China imported 7.75mn t of coking coal last month, up by 18.3pc from June and an increase of 1.7pc from a year earlier, Chinese customs data show.
Imports from Australia were at 3.96mn t, up by 40.2pc from June as lower prices for Australian coal amid oversupply in the import market attracted Chinese steel and coke producers to restock more.
Shipments from Mongolia were still fairly firm at 2.57mn t but had fallen slightly by 4.4pc from the previous month. China took 731,304t of coking coal from Russia in July, up by 26.8pc as Russian coal found was more competitively priced in comparison to certain lower grade Australian coking coal.
The US shipped 197,614t of coking coal to China in July, despite not exporting anything for the past two months as additional tariffs on coal made US coal exceptionally expensive for Chinese buyers. But this was likely because of the sale of some distressed US coal cargoes to Chinese buyers at relatively lower prices. Falling coking coal prices since the start of July had effectively priced out most American coal sellers, making it uneconomical for them to even try exporting to China at all.
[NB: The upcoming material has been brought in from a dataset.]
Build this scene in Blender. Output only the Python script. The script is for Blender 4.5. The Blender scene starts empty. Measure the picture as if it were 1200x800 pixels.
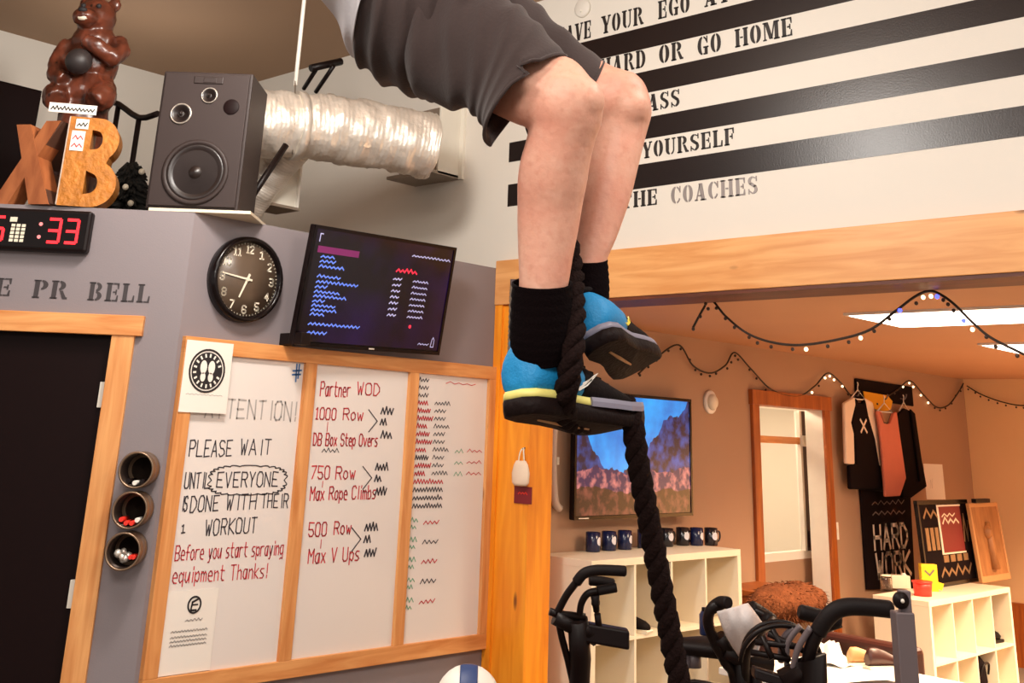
import bpy, bmesh, math, random
from mathutils import Vector, Matrix, Euler, noise
random.seed(7)
scene = bpy.context.scene
col = scene.collection

# ------------------------------------------------------------------ camera
R_ = Vector((0.66780091, -0.74350854, 0.03517084))      # camera right
D_ = Vector((0.27430382, 0.2018973, -0.94021003))       # camera down
F_ = Vector((0.69195329, 0.63752061, 0.33877443))       # camera forward
U_ = -D_
CAM = Vector((0, 0, 1.70)); FPX = 1336.5; PPX, PPY = 600.0, 31.9
cam_d = bpy.data.cameras.new('camera'); cam = bpy.data.objects.new('camera', cam_d); col.objects.link(cam)
m = Matrix.Identity(4)
for i in range(3):
    m[i][0] = R_[i]; m[i][1] = U_[i]; m[i][2] = -F_[i]; m[i][3] = CAM[i]
cam.matrix_world = m
cam_d.sensor_width = 36; cam_d.lens = FPX / 1200 * 36
cam_d.shift_y = (PPY - 400) / 1200; cam_d.clip_start = 0.05
scene.camera = cam

# ------------------------------------------------------------------ light
scene.view_settings.view_transform = 'Standard'; scene.view_settings.look = 'None'
scene.view_settings.gamma = 1; scene.view_settings.use_curve_mapping = False
scene.view_settings.exposure = 0.32
w = bpy.data.worlds.new('world'); scene.world = w; w.use_nodes = True
w.node_tree.nodes['Background'].inputs[0].default_value = (1.0, 0.91, 0.83, 1)
w.node_tree.nodes['Background'].inputs[1].default_value = 0.5

def area(name, loc, size, power, color, rot=(0, 0, 0), sy=None, spread=180):
    l = bpy.data.lights.new(name, 'AREA'); l.energy = power; l.color = color
    l.shape = 'RECTANGLE'; l.size = size; l.size_y = sy or size; l.spread = math.radians(spread)
    o = bpy.data.objects.new(name, l); o.location = loc; o.rotation_euler = rot; col.objects.link(o); return o
def globe(name, loc, power, color, r=.2):
    l = bpy.data.lights.new(name, 'POINT'); l.energy = power; l.color = color; l.shadow_soft_size = r
    o = bpy.data.objects.new(name, l); o.location = loc; col.objects.link(o); return o
WARM = (1.0, 0.94, 0.87)
area('hall_ceiling_light_a', (2.7, -0.2, 3.95), 1.2, 34, WARM, sy=0.6)
globe('hall_fill_a', (2.5, 0.2, 3.6), 38, WARM)  # point light added so upper walls and ceiling catch more light
area('hall_ceiling_light_b', (0.9, 2.9, 3.95), 1.2, 30, WARM, sy=0.6)
globe('hall_globe_b', (2.3, 3.2, 3.6), 132, WARM)
globe('hall_globe_c', (-0.2, 1.2, 3.3), 60, WARM)
area('hall_ceiling_light_c', (-0.9, -0.6, 3.7), 1.6, 78, WARM, (math.radians(25), math.radians(-25), 0), sy=1.0)
area('loft_uplight_fill', (3.4, 6.3, 3.2), 0.5, 5, WARM, (math.pi, 0, 0))  # upward fill added to brighten the loft ceiling, stands for no lamp
ORG = (1.0, 0.70, 0.44)
area('low_room_light_a', (6.03, 2.2, 2.355), 0.6, 74, ORG, sy=1.1, spread=132)
area('low_room_light_b', (7.95, 2.3, 2.355), 0.6, 100, ORG, sy=1.1, spread=132)
area('end_wall_fill', (9.9, 1.2, 2.355), 0.6, 330, ORG, sy=1.1, spread=132)  # extra area light added to brighten the end wall, no panel there
area('low_room_light_d', (6.2, -0.3, 2.355), 0.6, 62, ORG, sy=1.1, spread=132)
area('side_room_light', (8.0, 5.4, 2.3), 0.7, 58, (1.0, 0.80, 0.56))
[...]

China took 179,490t of coking coal from Canada in July, down by 60.8pc from the previous month. Indonesia also exported 108,850t of coking coal to China last month, although China did not import any Indonesian coal in June.
The Argus spot price assessment for premium low-volatile hard coking coal averaged $181.71/t fob Australia in July, down by 7.4pc from $196.38/t on the same basis in June.